* Objective *
Extract each line of the material that follows exactly and omit its pictures.

* Given material *
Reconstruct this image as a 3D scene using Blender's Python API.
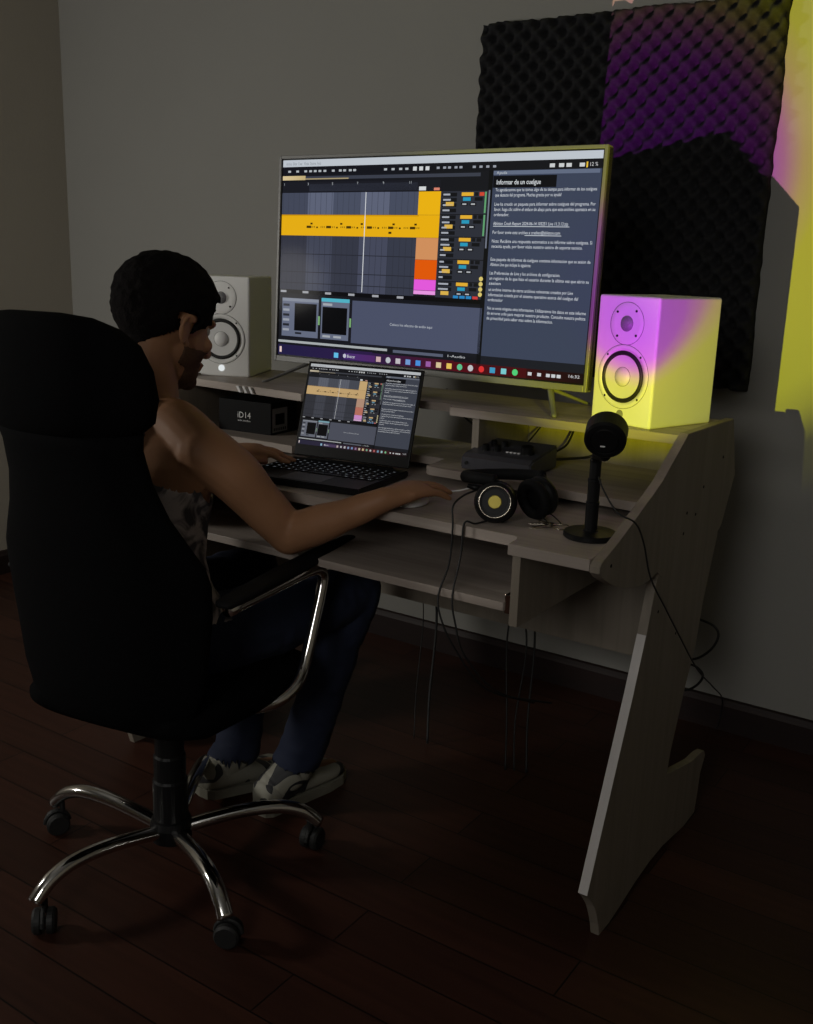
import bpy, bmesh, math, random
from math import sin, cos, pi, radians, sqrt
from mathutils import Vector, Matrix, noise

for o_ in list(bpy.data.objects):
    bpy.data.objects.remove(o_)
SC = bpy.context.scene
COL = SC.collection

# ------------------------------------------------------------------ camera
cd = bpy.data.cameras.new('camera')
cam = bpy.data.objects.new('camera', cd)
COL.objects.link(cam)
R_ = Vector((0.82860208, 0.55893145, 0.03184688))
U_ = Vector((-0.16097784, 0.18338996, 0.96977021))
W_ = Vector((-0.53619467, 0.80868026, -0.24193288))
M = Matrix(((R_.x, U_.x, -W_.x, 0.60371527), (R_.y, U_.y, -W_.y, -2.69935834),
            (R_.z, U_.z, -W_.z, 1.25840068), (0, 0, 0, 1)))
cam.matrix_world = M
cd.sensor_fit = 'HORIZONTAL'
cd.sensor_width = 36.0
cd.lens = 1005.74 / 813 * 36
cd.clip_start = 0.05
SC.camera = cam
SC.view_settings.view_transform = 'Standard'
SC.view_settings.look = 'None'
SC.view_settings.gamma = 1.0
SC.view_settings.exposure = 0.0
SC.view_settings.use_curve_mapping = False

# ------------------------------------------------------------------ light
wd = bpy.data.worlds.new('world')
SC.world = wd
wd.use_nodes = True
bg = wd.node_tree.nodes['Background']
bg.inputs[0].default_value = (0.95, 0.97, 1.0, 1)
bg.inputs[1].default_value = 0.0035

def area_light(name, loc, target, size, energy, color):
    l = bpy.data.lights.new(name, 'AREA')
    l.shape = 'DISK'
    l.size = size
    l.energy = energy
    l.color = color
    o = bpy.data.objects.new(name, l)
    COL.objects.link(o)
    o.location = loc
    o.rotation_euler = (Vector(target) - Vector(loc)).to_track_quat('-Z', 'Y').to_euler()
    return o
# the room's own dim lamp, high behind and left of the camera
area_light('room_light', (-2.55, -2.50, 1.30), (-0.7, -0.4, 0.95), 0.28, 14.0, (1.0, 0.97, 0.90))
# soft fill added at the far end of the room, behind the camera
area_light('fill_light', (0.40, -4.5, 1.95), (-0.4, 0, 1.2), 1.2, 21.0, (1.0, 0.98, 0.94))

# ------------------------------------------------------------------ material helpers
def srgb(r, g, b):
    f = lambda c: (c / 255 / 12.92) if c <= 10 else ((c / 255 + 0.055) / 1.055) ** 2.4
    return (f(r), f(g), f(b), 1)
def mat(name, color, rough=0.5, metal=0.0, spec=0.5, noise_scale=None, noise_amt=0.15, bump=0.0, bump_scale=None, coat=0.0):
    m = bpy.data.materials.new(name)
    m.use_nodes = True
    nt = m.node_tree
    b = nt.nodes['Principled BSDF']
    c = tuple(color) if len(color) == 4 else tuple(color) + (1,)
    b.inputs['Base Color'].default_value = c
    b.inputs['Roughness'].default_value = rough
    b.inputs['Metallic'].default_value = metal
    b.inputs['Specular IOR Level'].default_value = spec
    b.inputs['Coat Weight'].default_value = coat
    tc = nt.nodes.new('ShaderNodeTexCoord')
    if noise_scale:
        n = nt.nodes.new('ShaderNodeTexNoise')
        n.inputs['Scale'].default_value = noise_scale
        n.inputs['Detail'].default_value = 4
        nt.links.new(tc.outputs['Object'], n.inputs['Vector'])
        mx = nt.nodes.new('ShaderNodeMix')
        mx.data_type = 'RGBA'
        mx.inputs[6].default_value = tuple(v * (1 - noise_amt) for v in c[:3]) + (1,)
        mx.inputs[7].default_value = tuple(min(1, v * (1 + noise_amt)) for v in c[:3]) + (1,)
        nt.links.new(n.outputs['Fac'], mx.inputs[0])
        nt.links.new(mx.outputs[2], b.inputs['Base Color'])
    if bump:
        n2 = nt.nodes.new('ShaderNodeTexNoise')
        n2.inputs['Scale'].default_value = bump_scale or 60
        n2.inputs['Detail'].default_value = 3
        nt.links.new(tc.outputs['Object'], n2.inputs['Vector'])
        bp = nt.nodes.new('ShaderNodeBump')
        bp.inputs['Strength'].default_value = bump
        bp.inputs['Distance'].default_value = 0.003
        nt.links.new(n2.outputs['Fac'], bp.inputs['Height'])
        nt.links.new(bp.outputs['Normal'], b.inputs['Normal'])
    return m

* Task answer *
Reconstruct this image as a 3D scene using Blender's Python API.
import bpy, bmesh, math, random
from math import sin, cos, pi, radians, sqrt
from mathutils import Vector, Matrix, noise

for o_ in list(bpy.data.objects):
    bpy.data.objects.remove(o_)
SC = bpy.context.scene
COL = SC.collection

# ------------------------------------------------------------------ camera
cd = bpy.data.cameras.new('camera')
cam = bpy.data.objects.new('camera', cd)
COL.objects.link(cam)
R_ = Vector((0.82860208, 0.55893145, 0.03184688))
U_ = Vector((-0.16097784, 0.18338996, 0.96977021))
W_ = Vector((-0.53619467, 0.80868026, -0.24193288))
M = Matrix(((R_.x, U_.x, -W_.x, 0.60371527), (R_.y, U_.y, -W_.y, -2.69935834),
            (R_.z, U_.z, -W_.z, 1.25840068), (0, 0, 0, 1)))
cam.matrix_world = M
cd.sensor_fit = 'HORIZONTAL'
cd.sensor_width = 36.0
cd.lens = 1005.74 / 813 * 36
cd.clip_start = 0.05
SC.camera = cam
SC.view_settings.view_transform = 'Standard'
SC.view_settings.look = 'None'
SC.view_settings.gamma = 1.0
SC.view_settings.exposure = 0.0
SC.view_settings.use_curve_mapping = False

# ------------------------------------------------------------------ light
wd = bpy.data.worlds.new('world')
SC.world = wd
wd.use_nodes = True
bg = wd.node_tree.nodes['Background']
bg.inputs[0].default_value = (0.95, 0.97, 1.0, 1)
bg.inputs[1].default_value = 0.0035

def area_light(name, loc, target, size, energy, color):
    l = bpy.data.lights.new(name, 'AREA')
    l.shape = 'DISK'
    l.size = size
    l.energy = energy
    l.color = color
    o = bpy.data.objects.new(name, l)
    COL.objects.link(o)
    o.location = loc
    o.rotation_euler = (Vector(target) - Vector(loc)).to_track_quat('-Z', 'Y').to_euler()
    return o
# the room's own dim lamp, high behind and left of the camera
area_light('room_light', (-2.55, -2.50, 1.30), (-0.7, -0.4, 0.95), 0.28, 14.0, (1.0, 0.97, 0.90))
# soft fill added at the far end of the room, behind the camera
area_light('fill_light', (0.40, -4.5, 1.95), (-0.4, 0, 1.2), 1.2, 21.0, (1.0, 0.98, 0.94))

# ------------------------------------------------------------------ material helpers
def srgb(r, g, b):
    f = lambda c: (c / 255 / 12.92) if c <= 10 else ((c / 255 + 0.055) / 1.055) ** 2.4
    return (f(r), f(g), f(b), 1)
def mat(name, color, rough=0.5, metal=0.0, spec=0.5, noise_scale=None, noise_amt=0.15, bump=0.0, bump_scale=None, coat=0.0):
    m = bpy.data.materials.new(name)
    m.use_nodes = True
    nt = m.node_tree
    b = nt.nodes['Principled BSDF']
    c = tuple(color) if len(color) == 4 else tuple(color) + (1,)
    b.inputs['Base Color'].default_value = c
    b.inputs['Roughness'].default_value = rough
    b.inputs['Metallic'].default_value = metal
    b.inputs['Specular IOR Level'].default_value = spec
    b.inputs['Coat Weight'].default_value = coat
    tc = nt.nodes.new('ShaderNodeTexCoord')
    if noise_scale:
        n = nt.nodes.new('ShaderNodeTexNoise')
        n.inputs['Scale'].default_value = noise_scale
        n.inputs['Detail'].default_value = 4
        nt.links.new(tc.outputs['Object'], n.inputs['Vector'])
        mx = nt.nodes.new('ShaderNodeMix')
        mx.data_type = 'RGBA'
        mx.inputs[6].default_value = tuple(v * (1 - noise_amt) for v in c[:3]) + (1,)
        mx.inputs[7].default_value = tuple(min(1, v * (1 + noise_amt)) for v in c[:3]) + (1,)
        nt.links.new(n.outputs['Fac'], mx.inputs[0])
        nt.links.new(mx.outputs[2], b.inputs['Base Color'])
    if bump:
        n2 = nt.nodes.new('ShaderNodeTexNoise')
        n2.inputs['Scale'].default_value = bump_scale or 60
        n2.inputs['Detail'].default_value = 3
        nt.links.new(tc.outputs['Object'], n2.inputs['Vector'])
        bp = nt.nodes.new('ShaderNodeBump')
        bp.inputs['Strength'].default_value = bump
        bp.inputs['Distance'].default_value = 0.003
        nt.links.new(n2.outputs['Fac'], bp.inputs['Height'])
        nt.links.new(bp.outputs['Normal'], b.inputs['Normal'])
    return m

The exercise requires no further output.